§ **Task goal**:
Copy exactly the lines from the start of the data below through the one that carries "return CAM_H + (z - CAM_H) * FS", and only those.

•••

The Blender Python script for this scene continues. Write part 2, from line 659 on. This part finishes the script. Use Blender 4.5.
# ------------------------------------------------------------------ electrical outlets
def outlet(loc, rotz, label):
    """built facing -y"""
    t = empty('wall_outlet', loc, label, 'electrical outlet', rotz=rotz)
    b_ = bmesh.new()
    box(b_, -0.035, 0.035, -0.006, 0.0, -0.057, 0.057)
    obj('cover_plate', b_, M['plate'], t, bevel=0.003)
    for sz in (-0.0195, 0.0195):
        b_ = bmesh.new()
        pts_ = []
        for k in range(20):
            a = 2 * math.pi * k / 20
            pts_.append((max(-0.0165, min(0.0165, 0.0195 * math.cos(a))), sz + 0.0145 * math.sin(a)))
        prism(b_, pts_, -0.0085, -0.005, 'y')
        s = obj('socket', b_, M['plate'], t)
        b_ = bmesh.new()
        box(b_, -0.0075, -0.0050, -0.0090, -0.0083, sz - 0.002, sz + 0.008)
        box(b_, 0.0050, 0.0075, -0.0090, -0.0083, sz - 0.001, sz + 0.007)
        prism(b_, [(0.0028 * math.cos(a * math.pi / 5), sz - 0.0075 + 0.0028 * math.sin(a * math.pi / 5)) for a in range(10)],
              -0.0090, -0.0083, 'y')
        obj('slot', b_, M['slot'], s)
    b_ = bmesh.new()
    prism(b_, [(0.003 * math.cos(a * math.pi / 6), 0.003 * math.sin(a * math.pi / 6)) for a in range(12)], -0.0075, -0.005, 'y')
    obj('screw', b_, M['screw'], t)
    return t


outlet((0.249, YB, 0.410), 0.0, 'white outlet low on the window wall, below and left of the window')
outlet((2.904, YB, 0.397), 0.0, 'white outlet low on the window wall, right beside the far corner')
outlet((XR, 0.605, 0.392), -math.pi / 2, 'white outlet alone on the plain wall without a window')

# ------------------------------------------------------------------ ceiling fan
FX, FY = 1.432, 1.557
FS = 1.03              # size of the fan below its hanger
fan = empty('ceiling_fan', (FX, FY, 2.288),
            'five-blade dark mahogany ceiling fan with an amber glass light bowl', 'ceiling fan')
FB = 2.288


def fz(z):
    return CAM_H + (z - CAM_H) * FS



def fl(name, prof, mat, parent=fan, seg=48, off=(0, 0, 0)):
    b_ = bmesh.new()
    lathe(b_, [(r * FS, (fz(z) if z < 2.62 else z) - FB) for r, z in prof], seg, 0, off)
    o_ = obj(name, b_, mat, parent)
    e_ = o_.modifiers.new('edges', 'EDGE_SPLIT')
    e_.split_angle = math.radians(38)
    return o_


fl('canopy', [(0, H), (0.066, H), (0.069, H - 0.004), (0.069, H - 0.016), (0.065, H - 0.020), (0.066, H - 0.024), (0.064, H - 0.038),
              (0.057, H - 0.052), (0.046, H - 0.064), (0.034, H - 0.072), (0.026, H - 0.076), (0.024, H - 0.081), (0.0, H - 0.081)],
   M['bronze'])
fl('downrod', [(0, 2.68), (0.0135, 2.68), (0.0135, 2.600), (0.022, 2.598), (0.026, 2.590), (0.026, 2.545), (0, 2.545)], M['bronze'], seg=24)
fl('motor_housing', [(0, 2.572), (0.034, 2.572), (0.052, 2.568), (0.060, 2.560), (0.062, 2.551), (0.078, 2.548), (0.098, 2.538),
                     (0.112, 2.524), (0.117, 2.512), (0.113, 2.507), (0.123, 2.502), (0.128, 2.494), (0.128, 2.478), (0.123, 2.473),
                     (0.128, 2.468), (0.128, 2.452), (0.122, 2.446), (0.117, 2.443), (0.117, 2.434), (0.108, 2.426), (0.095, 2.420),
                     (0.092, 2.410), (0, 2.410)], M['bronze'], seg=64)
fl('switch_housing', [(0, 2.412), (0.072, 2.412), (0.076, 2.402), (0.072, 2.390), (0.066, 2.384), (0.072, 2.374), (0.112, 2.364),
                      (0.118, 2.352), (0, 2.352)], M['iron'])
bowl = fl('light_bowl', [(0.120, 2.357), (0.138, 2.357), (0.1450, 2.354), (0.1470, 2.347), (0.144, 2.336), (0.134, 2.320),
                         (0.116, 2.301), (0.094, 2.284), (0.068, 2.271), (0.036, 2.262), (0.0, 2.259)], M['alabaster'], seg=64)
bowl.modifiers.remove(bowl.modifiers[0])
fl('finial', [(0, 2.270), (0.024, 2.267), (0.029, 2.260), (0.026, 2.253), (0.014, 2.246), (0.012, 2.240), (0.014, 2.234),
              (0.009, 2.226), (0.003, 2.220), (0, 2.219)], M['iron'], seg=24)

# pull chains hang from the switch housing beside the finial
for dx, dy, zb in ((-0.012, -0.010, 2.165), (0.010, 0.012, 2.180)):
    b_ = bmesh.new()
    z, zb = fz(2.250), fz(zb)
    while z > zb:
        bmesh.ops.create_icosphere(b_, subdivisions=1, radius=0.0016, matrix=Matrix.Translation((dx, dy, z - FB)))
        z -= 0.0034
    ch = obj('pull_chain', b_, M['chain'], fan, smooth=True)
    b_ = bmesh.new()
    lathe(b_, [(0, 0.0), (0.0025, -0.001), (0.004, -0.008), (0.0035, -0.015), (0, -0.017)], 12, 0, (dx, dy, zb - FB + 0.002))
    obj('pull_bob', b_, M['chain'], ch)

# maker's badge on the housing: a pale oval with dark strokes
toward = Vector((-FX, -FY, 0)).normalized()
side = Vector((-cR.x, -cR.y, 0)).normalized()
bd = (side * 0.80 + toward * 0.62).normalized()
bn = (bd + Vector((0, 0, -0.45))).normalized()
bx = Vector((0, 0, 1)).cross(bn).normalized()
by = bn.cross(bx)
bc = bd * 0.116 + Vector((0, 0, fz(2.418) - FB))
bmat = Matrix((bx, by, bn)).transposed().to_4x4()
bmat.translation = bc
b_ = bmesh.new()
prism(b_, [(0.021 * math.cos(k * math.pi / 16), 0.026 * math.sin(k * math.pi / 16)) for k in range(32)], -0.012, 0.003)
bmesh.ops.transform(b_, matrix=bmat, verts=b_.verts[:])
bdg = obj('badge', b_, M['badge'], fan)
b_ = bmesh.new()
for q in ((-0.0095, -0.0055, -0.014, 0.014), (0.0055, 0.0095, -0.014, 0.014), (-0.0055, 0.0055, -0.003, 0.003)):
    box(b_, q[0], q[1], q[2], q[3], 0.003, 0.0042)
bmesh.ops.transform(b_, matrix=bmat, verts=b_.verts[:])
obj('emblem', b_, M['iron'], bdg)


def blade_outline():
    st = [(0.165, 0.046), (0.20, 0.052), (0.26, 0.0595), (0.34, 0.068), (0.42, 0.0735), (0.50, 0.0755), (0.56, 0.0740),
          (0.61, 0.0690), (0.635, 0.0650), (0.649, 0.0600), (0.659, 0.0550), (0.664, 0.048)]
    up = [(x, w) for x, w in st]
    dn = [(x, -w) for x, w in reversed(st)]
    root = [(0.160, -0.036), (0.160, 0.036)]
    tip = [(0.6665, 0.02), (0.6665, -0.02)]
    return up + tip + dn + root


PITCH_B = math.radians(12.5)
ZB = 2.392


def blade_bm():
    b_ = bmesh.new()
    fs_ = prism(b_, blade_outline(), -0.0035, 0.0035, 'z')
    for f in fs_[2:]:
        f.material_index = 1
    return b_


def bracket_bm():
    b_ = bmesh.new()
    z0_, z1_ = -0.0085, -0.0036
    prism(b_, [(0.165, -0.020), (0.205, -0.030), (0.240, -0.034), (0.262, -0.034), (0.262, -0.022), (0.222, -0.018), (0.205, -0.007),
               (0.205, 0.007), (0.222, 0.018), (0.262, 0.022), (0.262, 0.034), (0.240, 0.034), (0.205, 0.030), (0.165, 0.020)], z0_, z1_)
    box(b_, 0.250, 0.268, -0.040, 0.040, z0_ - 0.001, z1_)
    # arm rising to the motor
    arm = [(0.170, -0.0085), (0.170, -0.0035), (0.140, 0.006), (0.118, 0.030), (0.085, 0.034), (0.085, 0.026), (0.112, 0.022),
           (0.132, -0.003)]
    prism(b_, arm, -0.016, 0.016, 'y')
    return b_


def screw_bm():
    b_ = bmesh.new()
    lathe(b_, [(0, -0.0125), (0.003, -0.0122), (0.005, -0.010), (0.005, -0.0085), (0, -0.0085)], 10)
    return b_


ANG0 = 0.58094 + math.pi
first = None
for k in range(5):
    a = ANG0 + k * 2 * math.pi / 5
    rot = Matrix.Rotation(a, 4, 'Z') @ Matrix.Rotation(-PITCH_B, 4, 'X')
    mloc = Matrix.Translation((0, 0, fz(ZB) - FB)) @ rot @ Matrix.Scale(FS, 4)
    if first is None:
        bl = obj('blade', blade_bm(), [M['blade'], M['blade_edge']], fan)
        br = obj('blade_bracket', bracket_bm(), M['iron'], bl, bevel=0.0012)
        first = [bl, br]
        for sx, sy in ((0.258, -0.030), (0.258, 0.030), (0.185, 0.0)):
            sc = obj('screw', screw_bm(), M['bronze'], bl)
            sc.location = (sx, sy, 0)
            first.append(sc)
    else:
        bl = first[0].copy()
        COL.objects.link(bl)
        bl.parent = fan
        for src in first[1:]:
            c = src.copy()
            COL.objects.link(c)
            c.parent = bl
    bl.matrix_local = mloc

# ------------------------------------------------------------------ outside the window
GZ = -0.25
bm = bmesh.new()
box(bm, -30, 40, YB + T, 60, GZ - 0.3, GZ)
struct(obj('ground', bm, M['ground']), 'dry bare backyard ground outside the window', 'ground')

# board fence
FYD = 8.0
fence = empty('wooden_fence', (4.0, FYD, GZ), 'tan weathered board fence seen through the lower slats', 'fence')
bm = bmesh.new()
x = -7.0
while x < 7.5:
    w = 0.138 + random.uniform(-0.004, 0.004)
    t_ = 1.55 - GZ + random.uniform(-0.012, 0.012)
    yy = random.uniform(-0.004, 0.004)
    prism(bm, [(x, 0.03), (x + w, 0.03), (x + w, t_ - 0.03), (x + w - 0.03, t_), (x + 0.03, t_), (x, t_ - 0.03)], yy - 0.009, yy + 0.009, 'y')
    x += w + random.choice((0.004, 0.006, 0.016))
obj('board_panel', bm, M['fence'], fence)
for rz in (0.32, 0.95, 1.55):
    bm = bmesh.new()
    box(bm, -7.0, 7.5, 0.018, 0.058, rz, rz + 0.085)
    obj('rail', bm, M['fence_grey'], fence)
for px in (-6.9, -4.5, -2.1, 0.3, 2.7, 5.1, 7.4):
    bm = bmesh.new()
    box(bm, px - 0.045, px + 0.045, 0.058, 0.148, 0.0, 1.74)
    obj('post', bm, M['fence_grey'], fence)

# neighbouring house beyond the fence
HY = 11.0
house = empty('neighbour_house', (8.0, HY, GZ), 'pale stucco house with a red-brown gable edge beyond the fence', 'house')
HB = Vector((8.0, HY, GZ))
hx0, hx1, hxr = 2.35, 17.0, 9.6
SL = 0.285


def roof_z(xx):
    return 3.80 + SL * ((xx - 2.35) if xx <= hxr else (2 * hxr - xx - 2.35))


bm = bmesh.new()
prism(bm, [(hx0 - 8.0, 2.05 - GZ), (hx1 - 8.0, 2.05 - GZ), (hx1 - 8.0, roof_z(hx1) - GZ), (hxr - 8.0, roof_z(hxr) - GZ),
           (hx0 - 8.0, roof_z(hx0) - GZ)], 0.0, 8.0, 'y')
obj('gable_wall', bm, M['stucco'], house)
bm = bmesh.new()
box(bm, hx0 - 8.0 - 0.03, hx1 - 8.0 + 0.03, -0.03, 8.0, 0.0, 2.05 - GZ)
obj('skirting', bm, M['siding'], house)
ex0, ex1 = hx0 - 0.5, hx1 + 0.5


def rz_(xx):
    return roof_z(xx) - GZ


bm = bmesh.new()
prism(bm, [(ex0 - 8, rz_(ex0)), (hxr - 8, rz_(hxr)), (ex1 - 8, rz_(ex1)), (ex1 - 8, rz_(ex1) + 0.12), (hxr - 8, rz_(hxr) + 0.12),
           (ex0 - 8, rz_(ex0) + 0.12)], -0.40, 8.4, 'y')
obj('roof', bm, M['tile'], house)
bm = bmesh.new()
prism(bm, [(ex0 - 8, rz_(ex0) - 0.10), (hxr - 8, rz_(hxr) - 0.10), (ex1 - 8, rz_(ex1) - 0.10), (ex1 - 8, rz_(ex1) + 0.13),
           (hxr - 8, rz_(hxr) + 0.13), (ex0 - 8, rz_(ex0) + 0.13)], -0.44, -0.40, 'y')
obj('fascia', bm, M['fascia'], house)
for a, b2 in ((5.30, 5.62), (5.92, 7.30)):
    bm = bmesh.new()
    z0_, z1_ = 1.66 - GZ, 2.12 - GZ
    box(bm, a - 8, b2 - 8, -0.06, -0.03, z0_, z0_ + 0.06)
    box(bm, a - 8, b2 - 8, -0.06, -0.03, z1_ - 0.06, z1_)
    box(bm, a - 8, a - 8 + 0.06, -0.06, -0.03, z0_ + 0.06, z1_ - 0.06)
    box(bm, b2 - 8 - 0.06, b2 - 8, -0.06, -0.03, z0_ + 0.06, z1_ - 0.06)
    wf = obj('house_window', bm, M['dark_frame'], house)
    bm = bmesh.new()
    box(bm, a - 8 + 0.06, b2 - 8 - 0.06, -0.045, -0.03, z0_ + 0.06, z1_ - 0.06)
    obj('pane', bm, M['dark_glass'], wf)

•••

§ **Solution below**:
The Blender Python script for this scene continues. Write part 2, from line 659 on. This part finishes the script. Use Blender 4.5.
# ------------------------------------------------------------------ electrical outlets
def outlet(loc, rotz, label):
    """built facing -y"""
    t = empty('wall_outlet', loc, label, 'electrical outlet', rotz=rotz)
    b_ = bmesh.new()
    box(b_, -0.035, 0.035, -0.006, 0.0, -0.057, 0.057)
    obj('cover_plate', b_, M['plate'], t, bevel=0.003)
    for sz in (-0.0195, 0.0195):
        b_ = bmesh.new()
        pts_ = []
        for k in range(20):
            a = 2 * math.pi * k / 20
            pts_.append((max(-0.0165, min(0.0165, 0.0195 * math.cos(a))), sz + 0.0145 * math.sin(a)))
        prism(b_, pts_, -0.0085, -0.005, 'y')
        s = obj('socket', b_, M['plate'], t)
        b_ = bmesh.new()
        box(b_, -0.0075, -0.0050, -0.0090, -0.0083, sz - 0.002, sz + 0.008)
        box(b_, 0.0050, 0.0075, -0.0090, -0.0083, sz - 0.001, sz + 0.007)
        prism(b_, [(0.0028 * math.cos(a * math.pi / 5), sz - 0.0075 + 0.0028 * math.sin(a * math.pi / 5)) for a in range(10)],
              -0.0090, -0.0083, 'y')
        obj('slot', b_, M['slot'], s)
    b_ = bmesh.new()
    prism(b_, [(0.003 * math.cos(a * math.pi / 6), 0.003 * math.sin(a * math.pi / 6)) for a in range(12)], -0.0075, -0.005, 'y')
    obj('screw', b_, M['screw'], t)
    return t


outlet((0.249, YB, 0.410), 0.0, 'white outlet low on the window wall, below and left of the window')
outlet((2.904, YB, 0.397), 0.0, 'white outlet low on the window wall, right beside the far corner')
outlet((XR, 0.605, 0.392), -math.pi / 2, 'white outlet alone on the plain wall without a window')

# ------------------------------------------------------------------ ceiling fan
FX, FY = 1.432, 1.557
FS = 1.03              # size of the fan below its hanger
fan = empty('ceiling_fan', (FX, FY, 2.288),
            'five-blade dark mahogany ceiling fan with an amber glass light bowl', 'ceiling fan')
FB = 2.288


def fz(z):
    return CAM_H + (z - CAM_H) * FS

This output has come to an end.